Scene script records

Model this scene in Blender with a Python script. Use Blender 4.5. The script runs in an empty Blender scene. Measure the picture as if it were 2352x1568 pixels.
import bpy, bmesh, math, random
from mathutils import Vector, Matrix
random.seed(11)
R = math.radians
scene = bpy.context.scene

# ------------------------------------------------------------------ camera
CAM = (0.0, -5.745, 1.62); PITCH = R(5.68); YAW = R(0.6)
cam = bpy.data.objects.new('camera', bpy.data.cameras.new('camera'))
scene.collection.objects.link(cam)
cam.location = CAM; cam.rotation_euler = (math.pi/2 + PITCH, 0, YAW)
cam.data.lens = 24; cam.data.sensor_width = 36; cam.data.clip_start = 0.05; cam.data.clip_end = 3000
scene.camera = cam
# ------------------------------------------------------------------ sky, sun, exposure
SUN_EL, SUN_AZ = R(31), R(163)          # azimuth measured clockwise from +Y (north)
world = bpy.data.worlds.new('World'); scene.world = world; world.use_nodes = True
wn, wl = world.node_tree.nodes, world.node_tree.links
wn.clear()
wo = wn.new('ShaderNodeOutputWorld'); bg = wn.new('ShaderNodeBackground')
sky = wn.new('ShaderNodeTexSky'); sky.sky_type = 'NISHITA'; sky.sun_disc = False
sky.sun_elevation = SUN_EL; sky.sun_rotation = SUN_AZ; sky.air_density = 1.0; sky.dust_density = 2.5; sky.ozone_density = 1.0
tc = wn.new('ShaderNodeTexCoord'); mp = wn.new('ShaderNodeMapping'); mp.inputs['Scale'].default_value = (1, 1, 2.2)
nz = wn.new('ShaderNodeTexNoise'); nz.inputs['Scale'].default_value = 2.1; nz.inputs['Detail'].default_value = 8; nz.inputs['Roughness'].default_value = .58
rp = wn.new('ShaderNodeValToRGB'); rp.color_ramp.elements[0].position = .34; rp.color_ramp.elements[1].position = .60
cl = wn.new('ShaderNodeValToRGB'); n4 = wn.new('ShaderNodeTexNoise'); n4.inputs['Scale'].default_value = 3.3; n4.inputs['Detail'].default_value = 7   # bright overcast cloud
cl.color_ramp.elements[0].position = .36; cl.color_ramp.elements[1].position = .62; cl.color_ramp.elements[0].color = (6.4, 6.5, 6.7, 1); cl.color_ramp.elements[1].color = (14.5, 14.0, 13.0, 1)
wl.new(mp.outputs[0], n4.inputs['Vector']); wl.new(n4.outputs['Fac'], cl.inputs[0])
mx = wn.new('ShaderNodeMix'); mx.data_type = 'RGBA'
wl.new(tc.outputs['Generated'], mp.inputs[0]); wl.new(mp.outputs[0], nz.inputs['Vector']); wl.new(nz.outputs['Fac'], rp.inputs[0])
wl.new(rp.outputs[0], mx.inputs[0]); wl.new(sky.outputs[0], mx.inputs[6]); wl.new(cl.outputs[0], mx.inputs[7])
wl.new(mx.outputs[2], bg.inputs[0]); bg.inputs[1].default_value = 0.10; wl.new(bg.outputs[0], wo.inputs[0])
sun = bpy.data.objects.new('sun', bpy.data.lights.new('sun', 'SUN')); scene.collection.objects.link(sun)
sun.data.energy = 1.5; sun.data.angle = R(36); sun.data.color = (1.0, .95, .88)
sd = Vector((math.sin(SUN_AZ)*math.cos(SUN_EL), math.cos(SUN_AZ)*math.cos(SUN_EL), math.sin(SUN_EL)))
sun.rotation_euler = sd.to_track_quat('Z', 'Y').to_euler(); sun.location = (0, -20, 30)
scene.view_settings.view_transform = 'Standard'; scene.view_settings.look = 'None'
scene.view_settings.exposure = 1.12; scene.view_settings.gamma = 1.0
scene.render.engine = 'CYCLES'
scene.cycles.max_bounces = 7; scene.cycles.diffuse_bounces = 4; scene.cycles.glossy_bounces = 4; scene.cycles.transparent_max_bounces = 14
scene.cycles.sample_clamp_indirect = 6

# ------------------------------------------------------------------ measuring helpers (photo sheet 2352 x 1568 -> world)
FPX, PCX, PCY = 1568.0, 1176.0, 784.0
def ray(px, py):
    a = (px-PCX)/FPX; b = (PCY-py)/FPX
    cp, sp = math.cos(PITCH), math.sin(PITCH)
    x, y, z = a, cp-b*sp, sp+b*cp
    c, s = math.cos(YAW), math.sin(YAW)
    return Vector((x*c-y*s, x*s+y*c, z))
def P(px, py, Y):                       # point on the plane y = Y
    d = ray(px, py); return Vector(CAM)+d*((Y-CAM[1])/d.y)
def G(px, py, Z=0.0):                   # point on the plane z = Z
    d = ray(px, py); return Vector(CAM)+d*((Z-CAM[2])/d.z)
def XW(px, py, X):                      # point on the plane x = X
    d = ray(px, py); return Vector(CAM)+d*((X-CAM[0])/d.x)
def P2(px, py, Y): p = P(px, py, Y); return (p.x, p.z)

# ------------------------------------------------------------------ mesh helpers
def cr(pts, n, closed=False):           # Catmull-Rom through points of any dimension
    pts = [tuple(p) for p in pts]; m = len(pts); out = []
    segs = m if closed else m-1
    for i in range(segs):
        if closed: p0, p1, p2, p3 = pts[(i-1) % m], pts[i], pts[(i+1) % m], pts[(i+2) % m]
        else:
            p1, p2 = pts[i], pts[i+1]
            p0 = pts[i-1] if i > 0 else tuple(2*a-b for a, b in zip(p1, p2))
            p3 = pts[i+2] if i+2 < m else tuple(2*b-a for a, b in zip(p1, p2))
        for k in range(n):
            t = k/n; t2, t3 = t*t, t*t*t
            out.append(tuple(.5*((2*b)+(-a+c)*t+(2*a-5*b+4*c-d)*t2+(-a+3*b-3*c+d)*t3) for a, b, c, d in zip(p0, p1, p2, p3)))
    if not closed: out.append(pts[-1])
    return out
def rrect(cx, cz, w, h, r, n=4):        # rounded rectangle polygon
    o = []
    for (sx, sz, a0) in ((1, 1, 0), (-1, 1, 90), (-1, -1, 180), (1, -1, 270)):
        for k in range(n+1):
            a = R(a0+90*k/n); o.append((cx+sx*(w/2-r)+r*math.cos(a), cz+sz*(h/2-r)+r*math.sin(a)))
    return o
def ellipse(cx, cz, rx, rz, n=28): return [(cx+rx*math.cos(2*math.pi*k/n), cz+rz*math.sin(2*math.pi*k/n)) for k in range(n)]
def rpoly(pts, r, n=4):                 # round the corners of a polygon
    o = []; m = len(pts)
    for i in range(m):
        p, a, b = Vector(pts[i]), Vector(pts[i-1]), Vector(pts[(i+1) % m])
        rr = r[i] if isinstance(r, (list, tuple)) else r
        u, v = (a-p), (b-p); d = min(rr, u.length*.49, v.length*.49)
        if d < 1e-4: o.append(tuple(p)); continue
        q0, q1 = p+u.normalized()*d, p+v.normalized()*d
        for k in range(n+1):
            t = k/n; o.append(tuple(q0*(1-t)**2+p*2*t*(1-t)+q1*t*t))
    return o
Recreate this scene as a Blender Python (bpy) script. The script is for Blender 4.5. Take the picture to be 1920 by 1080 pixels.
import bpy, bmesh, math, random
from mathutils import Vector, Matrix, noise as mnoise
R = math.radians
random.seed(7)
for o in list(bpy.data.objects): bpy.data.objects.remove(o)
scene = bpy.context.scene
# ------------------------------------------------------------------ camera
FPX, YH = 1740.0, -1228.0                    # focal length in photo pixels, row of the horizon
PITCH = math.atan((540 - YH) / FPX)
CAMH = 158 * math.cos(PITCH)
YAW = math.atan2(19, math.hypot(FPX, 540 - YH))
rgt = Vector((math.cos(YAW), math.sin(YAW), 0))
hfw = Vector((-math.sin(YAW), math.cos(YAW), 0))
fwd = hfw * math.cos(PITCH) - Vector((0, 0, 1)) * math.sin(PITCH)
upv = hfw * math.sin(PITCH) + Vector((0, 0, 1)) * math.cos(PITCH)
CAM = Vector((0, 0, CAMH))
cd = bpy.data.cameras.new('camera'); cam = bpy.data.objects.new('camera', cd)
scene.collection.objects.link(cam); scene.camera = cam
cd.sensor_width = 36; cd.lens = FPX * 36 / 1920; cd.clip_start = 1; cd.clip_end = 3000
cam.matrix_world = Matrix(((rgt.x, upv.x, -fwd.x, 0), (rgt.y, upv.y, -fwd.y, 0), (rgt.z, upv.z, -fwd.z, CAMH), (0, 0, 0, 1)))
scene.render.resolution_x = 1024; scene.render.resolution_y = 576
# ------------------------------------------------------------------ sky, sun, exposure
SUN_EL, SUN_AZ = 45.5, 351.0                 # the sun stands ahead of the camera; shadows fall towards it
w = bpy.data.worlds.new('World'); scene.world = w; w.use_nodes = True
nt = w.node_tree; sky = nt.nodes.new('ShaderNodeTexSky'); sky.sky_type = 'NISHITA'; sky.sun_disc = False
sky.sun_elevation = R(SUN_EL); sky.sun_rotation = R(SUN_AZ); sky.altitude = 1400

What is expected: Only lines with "Python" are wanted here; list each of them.

Correct answer:
Model this scene in Blender with a Python script. Use Blender 4.5. The script runs in an empty Blender scene. Measure the picture as if it were 2352x1568 pixels.
Recreate this scene as a Blender Python (bpy) script. The script is for Blender 4.5. Take the picture to be 1920 by 1080 pixels.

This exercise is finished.